Portal Ecosystem

This is the root domain of Portaleco. It is mainly used to manage the eMail accounts of Portaleco members, which participate in different subsystems. The main portal portaleco.mysp is a hosted Sharepoint Portal portaleco.mysp.ch/public. Several private and public subportals with WORKPLACES for different groups are hosted on this site. In contrast to the cloud workplaces offered now by Facebook, Google or Microsoft all data of a private portal are owned by the owner of the hosted website.

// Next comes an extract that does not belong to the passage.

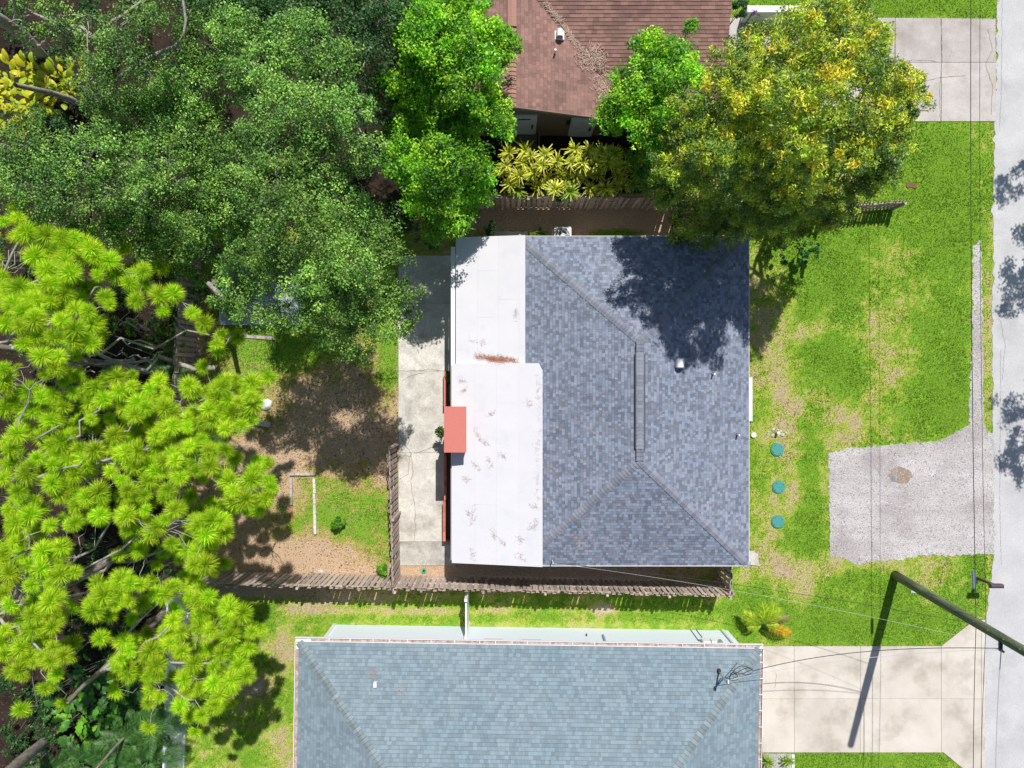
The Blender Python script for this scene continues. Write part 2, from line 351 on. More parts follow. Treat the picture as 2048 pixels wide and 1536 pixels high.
# ------------------------------------------------------------------ ROADS AND SLABS
def sheet(name, poly, z0, z1, m, parent=None, kind='structure'):
    o = MB().prism(poly, z0, z1).build(name, m, parent)
    if kind: tag(o, kind=kind)
    return o
def ccw(p):
    a = sum(p[i][0]*p[(i+1)%len(p)][1]-p[(i+1)%len(p)][0]*p[i][1] for i in range(len(p)))
    return p if a > 0 else p[::-1]
sheet('road', ccw(ragged(POLY['road'], .035, .2, 3, range(0, 10))), -.1, .012, M['asphalt'])
sheet('gravel_driveway', ccw(ragged(POLY['gravel'], .03, .09, 5)), -.1, .008, M['gravel'])
sheet('north_walk', ccw(ragged(G2([(985,462),(1055,462),(1055,500),(985,500)]), .02, .2, 5)), -.05, .03, M['old_concrete'])
# loose stones
def stones(n, name, poly, mat_, smin, smax, z=0.01, dens=None):
    xs_ = [p[0] for p in poly]; ys_ = [p[1] for p in poly]
    x = RNG.uniform(min(xs_), max(xs_), n); y = RNG.uniform(min(ys_), max(ys_), n); k = inpoly(x, y, poly)
    if dens is not None: k &= dens(x, y)
    x, y = x[k], y[k]; m = len(x); s = RNG.uniform(smin, smax, m)
    off = np.array([(-1,-1,0),(1,-1,0),(1,1,0),(-1,1,0),(0,0,.8)])
    a = RNG.uniform(0, 6.28, m); ca, sa = np.cos(a), np.sin(a)
    V = np.empty((m, 5, 3)); j = RNG.uniform(.5, 1.2, (m, 5, 1)); o = off[None]*j*s[:, None, None]
    V[..., 0] = x[:, None]+o[..., 0]*ca[:, None]-o[..., 1]*sa[:, None]; V[..., 1] = y[:, None]+o[..., 0]*sa[:, None]+o[..., 1]*ca[:, None]; V[..., 2] = z+o[..., 2]
    f = np.array([(0,1,4),(1,2,4),(2,3,4),(3,0,4)]); F = (f[None]+5*np.arange(m)[:, None, None]).reshape(-1, 3)
    return np_mesh(name, V.reshape(-1, 3), F, mat_)
M['gravel_stone'] = mat('gravel_stone', (.47,.44,.45), rough=.9, rand='island', rr=(.5,1.5))
tag(link('loose_gravel', stones(22000, 'loose_gravel', POLY['gravel'], M['gravel_stone'], .010, .024)), 'loose grey stones scattered over the gravel parking pad', 'gravel', kind='stuff')
M['litter'] = mat('leaf_litter', (.30,.19,.12), rough=.95, rand='island', rr=(.4,1.8))
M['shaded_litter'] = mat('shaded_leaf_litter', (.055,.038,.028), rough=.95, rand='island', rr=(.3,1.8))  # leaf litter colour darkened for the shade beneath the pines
by_poly = G2([(372,590),(797,590),(797,1180),(372,1180)])
tag(link('leaf_litter', stones(9000, 'leaf_litter', by_poly, M['litter'], .012, .03, 0.)), 'dry fallen leaves over the bare back yard', 'leaf litter', kind='stuff')
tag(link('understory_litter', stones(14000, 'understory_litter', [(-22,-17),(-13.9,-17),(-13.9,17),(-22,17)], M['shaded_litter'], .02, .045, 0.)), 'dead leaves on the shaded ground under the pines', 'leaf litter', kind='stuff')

def panels(name, label, clip, us, vs, m, z=.03, gap=.02, kind='structure'):
    base = sheet(name, ccw(clip), -.1, z-.022, M['joint']); 
    cl = ccw(clip)
    for i in range(len(us)-1):
        for j in range(len(vs)-1):
            x0, x1 = P(us[i],0)[0]+gap/2, P(us[i+1],0)[0]-gap/2; y1, y0 = P(0,vs[j])[1]-gap/2, P(0,vs[j+1])[1]+gap/2
            poly = [(x0,y0),(x1,y0),(x1,y1),(x0,y1)]
            # clip (Sutherland-Hodgman against convex-ish clip: keep poly side by side)
            sub = clip_poly(cl, poly)
            if len(sub) >= 3: MB().prism(ccw(sub), -.05, z).build('slab_panel', m, base)
    return base
def clip_poly(subject, clipper):
    """clip any subject polygon by convex clipper (ccw)"""
    out = subject
    clipper = ccw(clipper)
    for i in range(len(clipper)):
        a, b = clipper[i], clipper[(i+1) % len(clipper)]; inp = out; out = []
        if not inp: break
        side = lambda p: (b[0]-a[0])*(p[1]-a[1])-(b[1]-a[1])*(p[0]-a[0])
        for k in range(len(inp)):
            p, q = inp[k-1], inp[k]; sp, sq = side(p), side(q)
            if (sp >= 0) != (sq >= 0):
                t = sp/(sp-sq); out.append((p[0]+(q[0]-p[0])*t, p[1]+(q[1]-p[1])*t))
            if sq >= 0: out.append(q)
    return out
sd = panels('south_driveway', None, POLY['sdrive'], [1524,1588,1720,1882,1962,1972], [1236,1397,1545], M['concrete'], .03, .012)
nd = panels('north_driveway', None, POLY['ndrive'], [1640,1790,1882,1994], [30,125,245], M['pink_concrete'], .025)
pt = panels('patio_slab', None, POLY['patio'], [797,912], [511,608,742,905,1083,1131], M['old_concrete'], .03, .012)
for o in pt.children:
    if min(v.co.y for v in o.data.vertices) < P(0,1120)[1]+.1: o.data.materials[0] = M['grey_concrete']
panels('carport_slab', None, POLY['nslab'], [1440,1482,1600], [36,95], M['pink_concrete'], .025)
sheet('front_step', G2([(1470,842),(1503,842),(1503,755),(1470,755)]), -.05, .12, M['white_paint'])
sheet('corner_pad', ccw(ragged(G2([(1478,1132),(1520,1132),(1516,1108),(1505,1101),(1478,1101)]), .03, .2, 8)), -.05, .04, M['old_concrete'])
sheet('planting_bed', G2([(1526,1560),(1583,1560),(1583,1507),(1526,1507)]), -.05, .02, M['gravel'])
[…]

Portaleco uses WORDPRESS systems is used for open, public websites. WORDPRESS sites are easy to use and easy to administrate and provide very good performance worldwide. Local, smaller sites are very often limited in speed and internet bandwidth. The major Portaleco WORDPRESS sites are:

PrivatesPortal: https://portaleco.wordpress.com/
Freie Abgeordnete: https://freieabgeordnete.wordpress.com/
BBGitarre Blog (Music) https://bbgitarre.wordpress.com

Portals have evolved into the standard interface of user centric applications at home, at work and on the web. Much like people have customized their PCs, people now can customize their interface to local and web based systems according to their needs on a variety of devices. Users are no longer restricted to working with a single application on a specific web site. They can aggregate information views and applications in a world wide network including services delivered through web services technology. Instead of creating a working environment with multiple open unrelated windows, people now can organize and manage workplaces suited for their daily work using PCs, mobile phones, media stations or in car systems.
This site will address aspects of using portal technology to meet people’s private need. It will also discuss innovative ways how to use portal technology and propose extensions in order to create a portal ecosystem where people use the systems to create new cooperative organisations.

Moving from Internet to Portal Ecosystem

IT professionals remembering those days, when you had to line up with a bundle of punch cards to get a slot on a computer to do your work, are becoming rare these days. The book Youth by J. M. Coetzee is nice reading for those which did not engage so far in the history of computing. It describes how a young mathemetician (and hobby poet) escapes from his native Australia in the 1960s. “Arriving at last in London, however, he finds neither poetry nor romance. Instead he succumbs to the monotony of life as a computer programmer “ Welcome to reality!